Items listed in a dataset
-*-*-
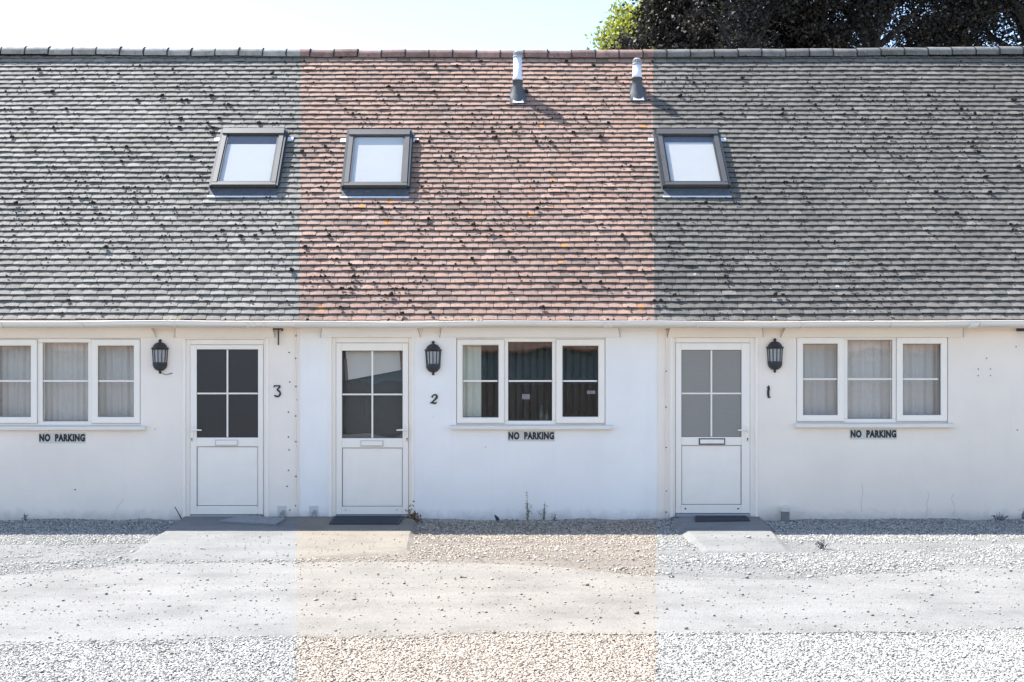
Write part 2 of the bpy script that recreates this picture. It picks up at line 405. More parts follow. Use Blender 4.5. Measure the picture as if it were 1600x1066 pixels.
def chips(P, size, squash=(1, 1, 0.7)):               # small broken stones, eight corners each
    n = len(P)
    v = CUB_V[None] * rng.uniform(.55, 1.3, (n, 8, 3)) * rng.uniform(0.6, 1.3, (n, 1, 3))
    v = np.einsum('nij,nkj->nki', rand_rot(n), v) * np.array(squash)[None, None]
    v = v * size[:, None, None] + P[:, None, :]
    f = CUB_F[None] + (np.arange(n) * 8)[:, None, None]
    return v.reshape(-1, 3), f.reshape(-1, 4)
def lumps(P, size, squash=(1, 1, 0.7), rough=0.22):
    n = len(P)
    v = ICO_V[None] * (1 + rng.uniform(-rough, rough, (n, 12, 1))) * rng.uniform(0.65, 1.25, (n, 1, 3))
    v = np.einsum('nij,nkj->nki', rand_rot(n), v) * np.array(squash)[None, None]
    v = v * size[:, None, None] + P[:, None, :]
    f = ICO_F[None] + (np.arange(n) * 12)[:, None, None]
    return v.reshape(-1, 3), f.reshape(-1, 3)
class VNoise:                                         # cheap value noise for scattering
    def __init__(s, seed): s.g = np.random.default_rng(seed).random((128, 128))
    def __call__(s, x, y):
        xi = np.floor(x).astype(int); yi = np.floor(y).astype(int); fx = x - xi; fy = y - yi
        fx = fx * fx * (3 - 2 * fx); fy = fy * fy * (3 - 2 * fy)
        g = lambda a, b: s.g[a % 128, b % 128]
        return (g(xi, yi) * (1 - fx) + g(xi + 1, yi) * fx) * (1 - fy) + (g(xi, yi + 1) * (1 - fx) + g(xi + 1, yi + 1) * fx) * fy
vn = VNoise(3); vn2 = VNoise(9)

# ------------------------------------------------------------------ ground
def sheet(name, pts, z, mat):
    mb = MB(); mb.add([(x, y, z) for x, y in pts], [tuple(range(len(pts)))])
    return tag(mb.build(name, mat), kind='structure')
sheet('ground', [(-600, -600), (600, -600), (600, 900), (-600, 900)], 0.0, M['soil'])
def wavy(x0, x1, y, amp, f, seed, n=60):
    xs = np.linspace(x0, x1, n)
    ys = y(xs) if callable(y) else np.full(n, y)
    return list(zip(xs, ys + amp * (vn(xs * f + seed, xs * 0 + seed) - 0.5) * 2 + amp * .4 * (vn2(xs * f * 4 + seed, xs * 0) - .5)))
def track_top(xs):                                     # edge of the track nearer to the wall
    return np.interp(xs, [-9, -4.2, -3.2, -2.0, -1, 0.4, 1.6, 2.6, 4.5, 9], [-3.95, -3.62, -3.05, -2.85, -2.83, -2.95, -3.6, -3.75, -3.2, -3.1])
def track_bot(xs): return np.interp(xs, [-9, -3, 0, 4, 9], [-6.15, -5.98, -5.76, -5.64, -5.6])
top = wavy(-11, 12, track_top, 0.09, 2.0, 1.3)
bot = wavy(-11, 12, track_bot, 0.05, 1.5, 8.1)
sheet('track', bot + top[::-1], 0.004, M['dust'])

def ramp_z(y): return .066 + .020 * y                 # the pads fall from the thresholds to the track
def apron(mb, pts, z):                                 # concrete pad feathering down to the gravel at its edges
    pts = [(x, min(y, 0.0)) for x, y in pts]; n = len(pts); cx_ = sum(p[0] for p in pts) / n
    top_, bot_ = [], []
    for i in range(n):
        a, b = pts[i], pts[(i + 1) % n]
        m = 14 if i < n - 1 else 1
        for k in range(m):
            t = k / m; x, y = a[0] + (b[0] - a[0]) * t, a[1] + (b[1] - a[1]) * t
            j = random.gauss(0, .012) if y < -.02 else 0
            top_.append((x + j * .6, y + j, ramp_z(y + j))); w = .10 + random.uniform(0, .05)
            bot_.append((x + (w if x > cx_ else -w) * (.7 if y < -.02 else .1), y - (w if y < -1.2 else 0), -.012))
    k = len(top_)
    mb.add(top_ + bot_, [tuple(range(k))] + [(i, k + i, k + (i + 1) % k, (i + 1) % k) for i in range(k)])
a3 = [(wx(288), -0.0), gp(205, 873), gp(330, 876), gp(470, 873), gp(560, 868), gp(634, 862), (wx(645), 0.0)]
mb = MB(); apron(mb, a3, 0.018)
tag(mb.build('path', M['concrete']), kind='structure')
a1 = [(wx(1050), 0.0), gp(1072, 833), gp(1106, 864), gp(1228, 864), (wx(1186), 0.0)]
mb = MB(); apron(mb, a1, 0.050)
tag(mb.build('path', M['concrete']), kind='structure')

def in_poly(x, y, poly):
    ins = np.zeros(len(x), bool); n = len(poly)
    for i in range(n):
        x0, y0 = poly[i]; x1, y1 = poly[(i + 1) % n]
        c = ((y0 > y) != (y1 > y)) & (x < (x1 - x0) * (y - y0) / (y1 - y0 + 1e-12) + x0)
        ins ^= c
    return ins
def scatter(n, x0, x1, y0, y1):
    return rng.uniform(x0, x1, n), rng.uniform(y0, y1, n)
def make_gravel():
    Vs, Fs, Rs, off = [], [], [], 0
    def put(x, y, size, z=0.0, dark=None):
        nonlocal off
        keep = ~(in_poly(x, y, [(a, min(b, 0)) for a, b in a3]) | in_poly(x, y, [(a, min(b, 0)) for a, b in a1]))
        if dark is not None: keep |= True
        x, y, size = x[keep], y[keep], size[keep]
        onpad = (in_poly(x, y, [(a, min(b, 0)) for a, b in a3]) | in_poly(x, y, [(a, min(b, 0)) for a, b in a1]))
        P = np.stack([x, y, size * 0.22 + (z[keep] if isinstance(z, np.ndarray) else z) + onpad * ramp_z(y)], 1)
        v, f = chips(P, size, (1, 1, 0.48))
        r = rng.random(len(x)) ** 0.9
        if dark is not None: r = r * 0.42 * dark + 0.02
        Vs.append(v); Fs.append(f + off); Rs.append(np.repeat(r, 8)); off += len(v)
    # bed beside the wall
    x, y = scatter(330000, -8.2, 8.4, -4.1, -0.01)
    edge = track_top(x) + 0.25 * (vn(x * 1.6, y * 1.6) - 0.5)
    patch = vn(x * 0.9 + 7, y * 3.2 + 3) * .6 + vn2(x * 3, y * 7) * .4
    dens = np.clip((y - edge) * 2 + 0.35, 0.015, 1) * np.where(y > -1.25 - .5 * vn(x * 2, y), 1.0, np.clip((patch - 0.44) * 5 + .2, 0.05, 0.9))
    k = rng.random(len(x)) < dens
    x, y = x[k], y[k]
    heap = np.clip(0.03 * (1 + y / 0.9), 0, .03) * (0.5 + vn(x * 3, y * 3))
    put(x, y, np.minimum(rng.lognormal(math.log(0.0064), 0.40, len(x)), .019), heap)
    # loose stones along the wall side of the track
    x, y = scatter(9000, -8, 8, -4.6, -2.6)
    p = vn(x * 0.8 + 31, y * 2.4 + 5)
    k = rng.random(len(x)) < np.clip((p - 0.5) * 2.2, 0.02, 1) * np.clip((y + 4.6) / 1.4, 0, 1) * np.where(x > 1.2, 1.0, 0.55)
    put(x[k], y[k], np.minimum(rng.lognormal(math.log(0.0082), 0.4, k.sum()), .02), 0.003)
    # dark pebbles lying on track and concrete
    x, y = scatter(520, -7, 7.5, -5.7, -2.4)
    put(x, y, np.minimum(rng.lognormal(math.log(0.0088), 0.40, len(x)), .018), 0.008, .8)
    x, y = scatter(5200, -7, 7.5, -5.9, -1.3)
    put(x, y, rng.lognormal(math.log(0.006), 0.35, len(x)), 0.008 if False else 0.007, 1.6)
    # foreground gravel
    x, y = scatter(345000, -6.2, 6.8, -7.1, -5.35)
    e = track_bot(x) + 0.05 + 0.14 * (vn(x * 2, y * 2) - .5)
    k = rng.random(len(x)) < np.clip((e - y) * 4 + 0.30, 0.004, 1) ** 1.6
    put(x[k], y[k], np.minimum(rng.lognormal(math.log(0.0057), 0.38, k.sum()), .014), 0.004)
    V, Fc, r = np.concatenate(Vs), np.concatenate(Fs), np.concatenate(Rs)
    tag(np_mesh('gravel', V, Fc, r, M['stone']), kind='stuff', label='loose flint gravel strewn over the yard', cat='gravel')
make_gravel()

# ------------------------------------------------------------------ the three cottages
HX = {3: (-9.2, -2.15), 2: (-2.15, 2.19), 1: (2.19, 10.4)}
WF = {3: -0.010, 2: 0.0, 1: -0.008}                        # wall face
cott = {
 3: thing('terraced_cottage', ((HX[3][0] + HX[3][1]) / 2, 0, 0), 'white cottage numbered 3 with pale grey tiled roof and dark door glass, at the left', 'cottage', 'row of terraced cottages'),
 2: thing('terraced_cottage', (0.02, 0, 0), 'white cottage numbered 2 with pinkish red tiled roof and two vent pipes, in the middle', 'cottage', 'row of terraced cottages'),
 1: thing('terraced_cottage', ((HX[1][0] + HX[1][1]) / 2, 0, 0), 'white cottage numbered 1 with darker grey tiled roof and pale grey door glass', 'cottage', 'row of terraced cottages'),
}
DOORS = {3: dict(o=(288, 418), t=530, leaf=(297, 411), g=(307, 403), gt=546, gb=684, p=(698, 791), lb=(336, 372, 687, 697), hand=-1, glass='ob_dark', b=805),
         2: dict(o=(516, 645), t=527, leaf=(525, 638), g=(534, 629), gt=548, gb=685, p=(700, 792), lb=(563, 599, 688, 698), hand=1, glass='glass', b=805),
         1: dict(o=(1049, 1182), t=527, leaf=(1056, 1172), g=(1065, 1159), gt=547, gb=683, p=(696, 789), lb=(1092, 1133, 685, 695), hand=1, glass='ob_grey', b=803)}
WINS = {3: dict(o=(-19, 220), y=(529, 665), c1=(-18, 58), g1=(-8, 48), gc=(66, 137), c2=(143, 219), g2=(153, 210), dy=0, sill=(-29, 229)),
        2: dict(o=(713, 946), y=(528, 664), c1=(714, 788), g1=(723, 778), gc=(794, 863), c2=(869, 945), g2=(879, 934), dy=0, sill=(704, 957)),
        1: dict(o=(1244, 1481), y=(525, 661), c1=(1245, 1319), g1=(1255, 1309), gc=(1325, 1395), c2=(1401, 1480), g2=(1411, 1467), dy=-3, sill=(1240, 1487))}

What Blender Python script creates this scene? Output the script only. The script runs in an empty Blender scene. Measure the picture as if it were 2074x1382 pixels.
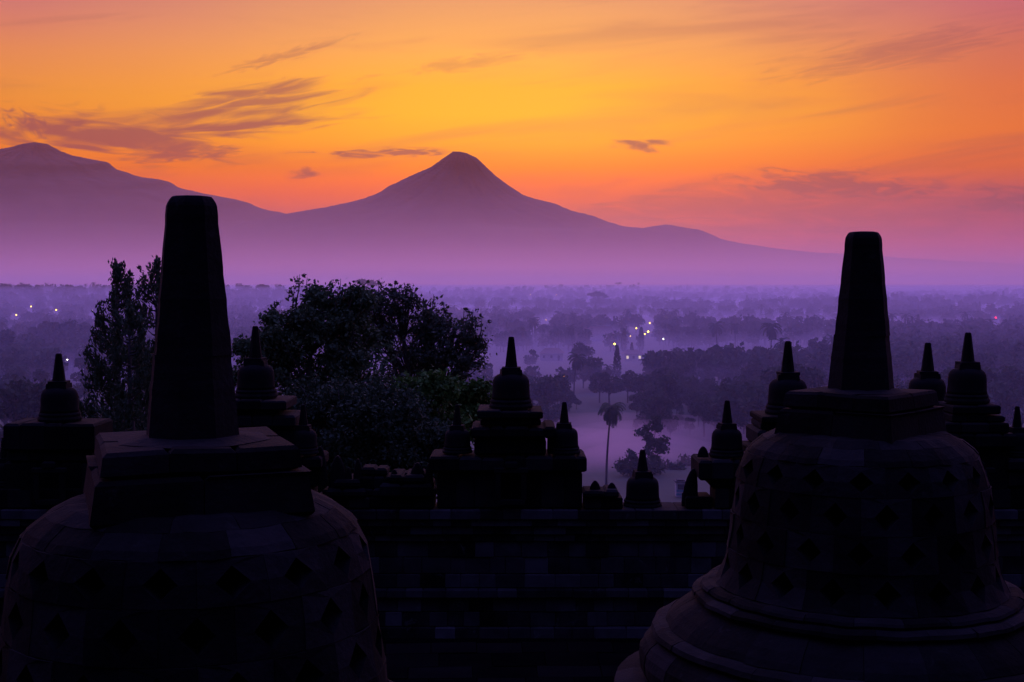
import bpy, bmesh, math, random
import numpy as np
from mathutils import Vector, Matrix
R = math.radians
random.seed(7)
rng = np.random.default_rng(11)
S = bpy.context.scene
COL = S.collection

# ------------------------------------------------------------------ camera
EYE = 38.0
FPX = 2653.0                       # focal length in pixels of a 2074 px wide frame
PITCH = math.atan((691 - 573) / FPX)
cam_d = bpy.data.cameras.new('camera')
cam_d.sensor_width = 36.0
cam_d.lens = FPX / 2074 * 36.0
cam_d.clip_start = 0.1
cam_d.clip_end = 200000.0
cam = bpy.data.objects.new('camera', cam_d)
cam.location = (0, 0, EYE)
cam.rotation_euler = (R(90) - PITCH, 0, 0)
COL.objects.link(cam)
S.camera = cam


def at(px, py, d):
    """World point at forward distance d (along +Y) seen at photo pixel (px, py)."""
    u = (px - 1037) / FPX
    v = (691 - py) / FPX
    fy, fz = math.cos(PITCH), -math.sin(PITCH)
    uy, uz = math.sin(PITCH), math.cos(PITCH)
    dx, dy, dz = u, fy + v * uy, fz + v * uz
    s = d / dy
    return Vector((dx * s, d, EYE + dz * s))


# ------------------------------------------------------------------ sky, sun, exposure
S.view_settings.view_transform = 'Standard'
S.view_settings.look = 'None'
S.view_settings.exposure = 0.0
S.view_settings.gamma = 1.0
SUN_AZ, SUN_EL = 3.0, 6.0
SUN_POWER = 0.19
NISHITA = 0.002

W = bpy.data.worlds.new('World')
S.world = W
W.use_nodes = True
wt = W.node_tree
wt.nodes.clear()


def lin(c):
    return tuple(((x / 255) / 12.92 if x / 255 <= 0.04045 else ((x / 255 + 0.055) / 1.055) ** 2.4) for x in c)


class NT:
    def __init__(s, t): s.t = t
    def n(s, typ, **kw):
        nd = s.t.nodes.new(typ)
        for k, v in kw.items():
            setattr(nd, k, v)
        return nd
    def put(s, sock, v):
        if isinstance(v, bpy.types.NodeSocket): s.t.links.new(v, sock)
        elif v is not None: sock.default_value = v
    def m(s, op, a, b=None, c=None, clamp=False):
        nd = s.n('ShaderNodeMath', operation=op, use_clamp=clamp)
        s.put(nd.inputs[0], a)
        if b is not None: s.put(nd.inputs[1], b)
        if c is not None: s.put(nd.inputs[2], c)
        return nd.outputs[0]
    def mr(s, v, a, b, c=0.0, d=1.0, it='SMOOTHSTEP'):
        nd = s.n('ShaderNodeMapRange', interpolation_type=it)
        for i, x in enumerate((v, a, b, c, d)): s.put(nd.inputs[i], x)
        return nd.outputs[0]
    def mix(s, f, a, b, blend='MIX'):
        nd = s.n('ShaderNodeMix', data_type='RGBA', blend_type=blend)
        s.put(nd.inputs[0], f); s.put(nd.inputs[6], a); s.put(nd.inputs[7], b)
        return nd.outputs[2]
    def ramp(s, f, stops):
        nd = s.n('ShaderNodeValToRGB')
        e = nd.color_ramp.elements
        while len(e) > 1: e.remove(e[-1])
        e[0].position = stops[0][0]; e[0].color = (*stops[0][1], 1)
        for p, c in stops[1:]:
            q = e.new(p); q.color = (*c, 1)
        s.put(nd.inputs[0], f)
        return nd.outputs[0]
    def noise(s, vec, scale, detail=3, rough=0.55, dist=0.0):
        nd = s.n('ShaderNodeTexNoise')
        s.put(nd.inputs['Vector'], vec)
        nd.inputs['Scale'].default_value = scale
        nd.inputs['Detail'].default_value = detail
        nd.inputs['Roughness'].default_value = rough
        nd.inputs['Distortion'].default_value = dist
        return nd.outputs[0]
    def xyz(s, x, y, z):
        nd = s.n('ShaderNodeCombineXYZ')
        s.put(nd.inputs[0], x); s.put(nd.inputs[1], y); s.put(nd.inputs[2], z)
        return nd.outputs[0]


w = NT(wt)
tc = w.n('ShaderNodeTexCoord')
sep = w.n('ShaderNodeSeparateXYZ')
wt.links.new(tc.outputs['Generated'], sep.inputs[0])
dx, dy, dz = sep.outputs
zc = w.m('MAXIMUM', dz, 0.0)
tt = w.m('SQRT', zc)
az = w.m('MULTIPLY', w.m('ARCTAN2', dx, dy), 180 / math.pi)       # degrees right of the view axis


def el_t(y):
    return math.sqrt(max(0, math.sin(math.atan((573 - y) / FPX))))


def stops(tbl, upper):
    st = [(0.0, lin(tbl[0][1]))]
    for y, c in tbl:
        st.append((el_t(y), lin(c)))
    for e, c in upper:
        st.append((math.sqrt(math.sin(R(e))), c))
    return st


UP = [(17, (1.05, 0.48, 0.80)), (28, (1.00, 0.60, 1.95)), (50, (0.76, 0.62, 2.60)), (90, (0.36, 0.34, 1.80))]
C_T = [(540, (196, 84, 108)), (470, (186, 74, 92)), (430, (208, 78, 72)), (395, (238, 92, 34)), (365, (255, 112, 4)), (330, (255, 140, 0)), (285, (255, 172, 0)),
       (235, (255, 186, 0)), (180, (255, 182, 34)), (100, (240, 172, 108)), (0, (214, 152, 140))]
L_T = [(540, (200, 80, 95)), (440, (236, 88, 62)), (390, (244, 100, 40)), (340, (246, 118, 22)), (290, (246, 138, 22)),
       (210, (244, 148, 48)), (130, (232, 138, 84)), (60, (212, 122, 110)), (0, (190, 108, 120))]
R_T = [(540, (184, 74, 116)), (480, (180, 68, 100)), (440, (170, 66, 96)), (405, (176, 70, 88)), (375, (206, 84, 66)), (335, (228, 100, 46)), (280, (236, 114, 40)),
       (200, (226, 110, 60)), (120, (208, 106, 88)), (50, (194, 98, 112)), (0, (182, 94, 124))]
GAIN = 1.22
cC = w.mix(1.0, w.ramp(tt, stops(C_T, UP)), (GAIN, GAIN * .89, GAIN * 0.45, 1), 'MULTIPLY')
cL = w.ramp(tt, stops(L_T, UP))
cR = w.ramp(tt, stops(R_T, UP))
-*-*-
--- WHAT TO PRODUCE ---
Leave the pictures out and please restate exactly the lines running from the start of the material through the one with "vn = VNoise(3); vn2 = VNoise(9)".

--- TASK RESULT ---
Write part 2 of the bpy script that recreates this picture. It picks up at line 405. More parts follow. Use Blender 4.5. Measure the picture as if it were 1600x1066 pixels.
def chips(P, size, squash=(1, 1, 0.7)):               # small broken stones, eight corners each
    n = len(P)
    v = CUB_V[None] * rng.uniform(.55, 1.3, (n, 8, 3)) * rng.uniform(0.6, 1.3, (n, 1, 3))
    v = np.einsum('nij,nkj->nki', rand_rot(n), v) * np.array(squash)[None, None]
    v = v * size[:, None, None] + P[:, None, :]
    f = CUB_F[None] + (np.arange(n) * 8)[:, None, None]
    return v.reshape(-1, 3), f.reshape(-1, 4)
def lumps(P, size, squash=(1, 1, 0.7), rough=0.22):
    n = len(P)
    v = ICO_V[None] * (1 + rng.uniform(-rough, rough, (n, 12, 1))) * rng.uniform(0.65, 1.25, (n, 1, 3))
    v = np.einsum('nij,nkj->nki', rand_rot(n), v) * np.array(squash)[None, None]
    v = v * size[:, None, None] + P[:, None, :]
    f = ICO_F[None] + (np.arange(n) * 12)[:, None, None]
    return v.reshape(-1, 3), f.reshape(-1, 3)
class VNoise:                                         # cheap value noise for scattering
    def __init__(s, seed): s.g = np.random.default_rng(seed).random((128, 128))
    def __call__(s, x, y):
        xi = np.floor(x).astype(int); yi = np.floor(y).astype(int); fx = x - xi; fy = y - yi
        fx = fx * fx * (3 - 2 * fx); fy = fy * fy * (3 - 2 * fy)
        g = lambda a, b: s.g[a % 128, b % 128]
        return (g(xi, yi) * (1 - fx) + g(xi + 1, yi) * fx) * (1 - fy) + (g(xi, yi + 1) * (1 - fx) + g(xi + 1, yi + 1) * fx) * fy
vn = VNoise(3); vn2 = VNoise(9)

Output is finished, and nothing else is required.